As always the backdrops will be incredibly majestic: the filming took place during the cold seasons between Northern Ireland, Spain and Iceland. We can say it now, winter is definitely upon us. And so says Jon Snow, played by Kit Harrington, “this seventh season will be the the darkest and bleakest for the characters, before we reach the happy ending, if we can call it that, of the final season”.

One series (this one on Netflix) that started off as a slow burner and has slowly earned a huge following is Stranger Things. At first viewing it appears as a show catering to young adults, only because the characters are young. But the horror vibes, intense drama and setting – a fictional town in Indiana in the 80’s – make for mature viewing, not too different from the above mentioned Twin Peaks, starting from the very eerie soundtrack. The second season is set to air on Halloween, so there’s still time to put the popcorn in the microwave and grab your spot in the couch. Meanwhile, to get into the mood you can put on your check flannel shirts, the characters favourite item of clothing. The detective boys return to further investigations, because as the creators Matt and Ross Duffer assure “we have only just opened the curtains on the ‘Upside Down’ place and now we want to explore it”. Fans are advised, new mysteries and new creatures lie waiting. 

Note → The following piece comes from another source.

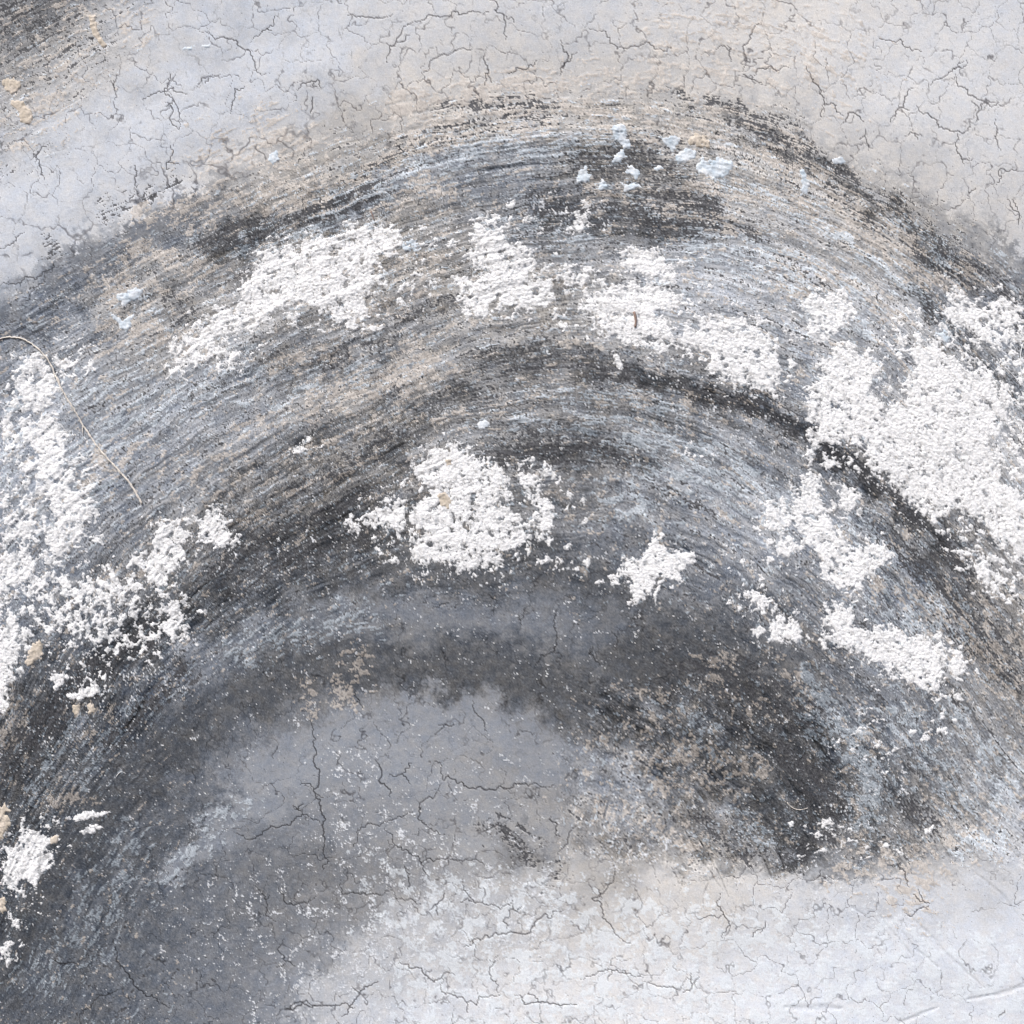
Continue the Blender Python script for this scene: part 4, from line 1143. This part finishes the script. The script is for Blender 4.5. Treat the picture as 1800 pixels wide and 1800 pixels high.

Lovers of political and power intrigues must not miss House of Cards. Also by Sky Atlantic this started in end of May, so you’re still in time to catch it on NowTV, Sky’s excellent WebTV. The new 13 episodes from the 5th season, take off from where we left at the end of last year when the president of the USA, Frank Underwood (Kevin Spacey) and the First Lady Claire had said farewell to the public with the lines: “we don’t suffer terror, we create terror”. In these new episodes, Underwood will exploit the fear of his citizens to obtain more votes. In a recent interview Spacey declared, “what’s interesting is that those watching the show a few years ago were thinking ‘hell, this is crazy. It could never happen”. And 18 months later they were thinking “wait a minute, the events in House of Cards could really happen. Or they already are.’ I think we’re more terrified than ever.”

Another hugely awaited series is Mindhunters, on Netflix starting October. We couldn’t but have great expectations coming from the director of House of Cards, Seven and Zodiac! The show is set in 1979 and centres on agent Bill Tench (Holt McCallany) who, together with partner Holden Ford (Jonathan Groff) tries to dig deep in the mind of serial killers to solve cases. A sort of cauldron within which they blended Lie to Me, True Detective and Criminal Minds, resulting in what experts are calling a fascinating voyage in the mind of assassins. It’s bound to be a huge success and a second season has already been signed, before the first one has officially aired.